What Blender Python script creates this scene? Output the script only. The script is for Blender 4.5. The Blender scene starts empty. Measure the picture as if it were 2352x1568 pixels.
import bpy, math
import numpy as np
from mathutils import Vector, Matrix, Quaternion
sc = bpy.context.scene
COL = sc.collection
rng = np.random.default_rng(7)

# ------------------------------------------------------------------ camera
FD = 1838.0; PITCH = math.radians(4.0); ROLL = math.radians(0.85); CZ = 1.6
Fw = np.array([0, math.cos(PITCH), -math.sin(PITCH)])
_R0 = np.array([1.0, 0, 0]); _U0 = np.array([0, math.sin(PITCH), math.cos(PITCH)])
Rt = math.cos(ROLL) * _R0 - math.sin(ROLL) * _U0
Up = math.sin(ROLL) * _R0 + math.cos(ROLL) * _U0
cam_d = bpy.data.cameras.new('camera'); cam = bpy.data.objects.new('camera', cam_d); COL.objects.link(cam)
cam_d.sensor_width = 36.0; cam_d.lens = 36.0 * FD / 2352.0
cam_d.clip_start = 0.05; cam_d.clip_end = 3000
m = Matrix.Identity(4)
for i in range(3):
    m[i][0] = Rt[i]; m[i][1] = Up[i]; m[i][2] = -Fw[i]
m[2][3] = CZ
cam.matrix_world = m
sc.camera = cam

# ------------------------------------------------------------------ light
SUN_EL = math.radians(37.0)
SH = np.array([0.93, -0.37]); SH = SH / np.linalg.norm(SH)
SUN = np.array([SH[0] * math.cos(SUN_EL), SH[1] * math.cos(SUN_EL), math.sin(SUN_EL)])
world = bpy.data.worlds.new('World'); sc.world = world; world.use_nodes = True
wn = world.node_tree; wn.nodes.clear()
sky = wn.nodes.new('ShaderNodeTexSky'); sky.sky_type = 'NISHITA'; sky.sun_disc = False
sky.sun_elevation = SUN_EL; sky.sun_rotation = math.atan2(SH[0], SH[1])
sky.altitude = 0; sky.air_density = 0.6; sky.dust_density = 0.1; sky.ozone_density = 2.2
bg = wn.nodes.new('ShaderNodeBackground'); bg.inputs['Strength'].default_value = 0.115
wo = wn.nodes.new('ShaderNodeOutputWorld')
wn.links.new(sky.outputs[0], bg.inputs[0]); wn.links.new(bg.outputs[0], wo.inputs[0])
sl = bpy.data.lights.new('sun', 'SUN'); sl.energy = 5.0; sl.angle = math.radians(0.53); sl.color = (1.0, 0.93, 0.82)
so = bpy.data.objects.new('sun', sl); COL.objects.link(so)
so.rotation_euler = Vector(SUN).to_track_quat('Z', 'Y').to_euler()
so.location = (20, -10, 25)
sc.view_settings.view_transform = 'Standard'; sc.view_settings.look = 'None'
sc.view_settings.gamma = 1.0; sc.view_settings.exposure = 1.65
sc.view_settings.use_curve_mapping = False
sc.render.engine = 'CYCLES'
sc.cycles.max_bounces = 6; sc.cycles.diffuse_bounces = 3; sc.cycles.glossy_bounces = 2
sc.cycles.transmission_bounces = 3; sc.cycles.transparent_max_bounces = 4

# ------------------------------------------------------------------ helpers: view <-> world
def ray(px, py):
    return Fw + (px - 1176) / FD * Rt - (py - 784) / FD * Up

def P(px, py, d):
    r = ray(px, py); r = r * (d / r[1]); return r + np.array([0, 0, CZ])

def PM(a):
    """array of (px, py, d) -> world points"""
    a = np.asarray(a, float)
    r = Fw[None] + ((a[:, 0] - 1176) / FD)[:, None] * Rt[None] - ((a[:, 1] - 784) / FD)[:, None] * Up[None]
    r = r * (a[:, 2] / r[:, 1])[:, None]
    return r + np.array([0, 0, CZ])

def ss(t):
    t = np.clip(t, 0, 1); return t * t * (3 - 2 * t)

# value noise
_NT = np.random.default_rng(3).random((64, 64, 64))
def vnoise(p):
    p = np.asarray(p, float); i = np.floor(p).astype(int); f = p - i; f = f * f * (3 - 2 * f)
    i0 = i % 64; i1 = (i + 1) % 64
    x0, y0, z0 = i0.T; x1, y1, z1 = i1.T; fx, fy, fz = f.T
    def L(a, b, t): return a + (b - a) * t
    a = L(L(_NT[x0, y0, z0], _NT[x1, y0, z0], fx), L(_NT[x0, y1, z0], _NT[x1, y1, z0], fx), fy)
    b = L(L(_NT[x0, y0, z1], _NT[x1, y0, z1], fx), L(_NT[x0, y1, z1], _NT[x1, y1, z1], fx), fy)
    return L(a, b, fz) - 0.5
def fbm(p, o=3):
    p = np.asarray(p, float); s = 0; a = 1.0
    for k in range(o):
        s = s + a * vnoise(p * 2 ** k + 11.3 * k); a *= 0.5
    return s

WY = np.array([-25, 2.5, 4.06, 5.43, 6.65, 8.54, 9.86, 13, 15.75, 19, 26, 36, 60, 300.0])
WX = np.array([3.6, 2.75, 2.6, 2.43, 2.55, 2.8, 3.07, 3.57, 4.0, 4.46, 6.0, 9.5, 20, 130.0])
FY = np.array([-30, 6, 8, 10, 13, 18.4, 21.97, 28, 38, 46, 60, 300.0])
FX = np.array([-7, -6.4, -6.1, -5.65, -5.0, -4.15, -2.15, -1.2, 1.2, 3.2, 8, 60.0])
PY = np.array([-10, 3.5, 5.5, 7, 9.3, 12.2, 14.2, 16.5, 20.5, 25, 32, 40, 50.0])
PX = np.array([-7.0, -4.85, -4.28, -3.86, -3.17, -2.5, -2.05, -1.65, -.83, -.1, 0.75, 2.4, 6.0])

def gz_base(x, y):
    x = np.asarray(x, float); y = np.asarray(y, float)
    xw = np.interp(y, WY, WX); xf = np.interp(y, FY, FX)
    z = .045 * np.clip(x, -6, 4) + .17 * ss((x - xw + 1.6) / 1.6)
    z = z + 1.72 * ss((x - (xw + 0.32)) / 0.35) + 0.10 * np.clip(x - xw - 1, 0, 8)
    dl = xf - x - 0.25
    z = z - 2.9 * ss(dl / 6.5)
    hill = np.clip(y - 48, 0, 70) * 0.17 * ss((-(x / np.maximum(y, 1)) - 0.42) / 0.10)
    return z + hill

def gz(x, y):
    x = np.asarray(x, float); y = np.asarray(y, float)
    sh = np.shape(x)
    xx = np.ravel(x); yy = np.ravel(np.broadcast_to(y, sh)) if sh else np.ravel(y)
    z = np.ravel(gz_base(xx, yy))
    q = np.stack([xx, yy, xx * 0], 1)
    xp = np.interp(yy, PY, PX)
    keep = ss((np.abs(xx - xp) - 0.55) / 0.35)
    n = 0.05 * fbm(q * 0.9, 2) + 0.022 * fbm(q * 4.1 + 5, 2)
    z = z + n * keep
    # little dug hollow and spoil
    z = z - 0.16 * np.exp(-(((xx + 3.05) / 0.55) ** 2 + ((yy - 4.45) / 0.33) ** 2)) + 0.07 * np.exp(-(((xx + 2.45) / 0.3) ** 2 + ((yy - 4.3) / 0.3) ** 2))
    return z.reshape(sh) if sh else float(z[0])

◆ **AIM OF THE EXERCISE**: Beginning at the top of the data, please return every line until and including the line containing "rng = np.random.default_rng(7)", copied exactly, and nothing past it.

◆ **FINISHED TASK**:
What Blender Python script creates this scene? Output the script only. The script is for Blender 4.5. The Blender scene starts empty. Measure the picture as if it were 2352x1568 pixels.
import bpy, math
import numpy as np
from mathutils import Vector, Matrix, Quaternion
sc = bpy.context.scene
COL = sc.collection
rng = np.random.default_rng(7)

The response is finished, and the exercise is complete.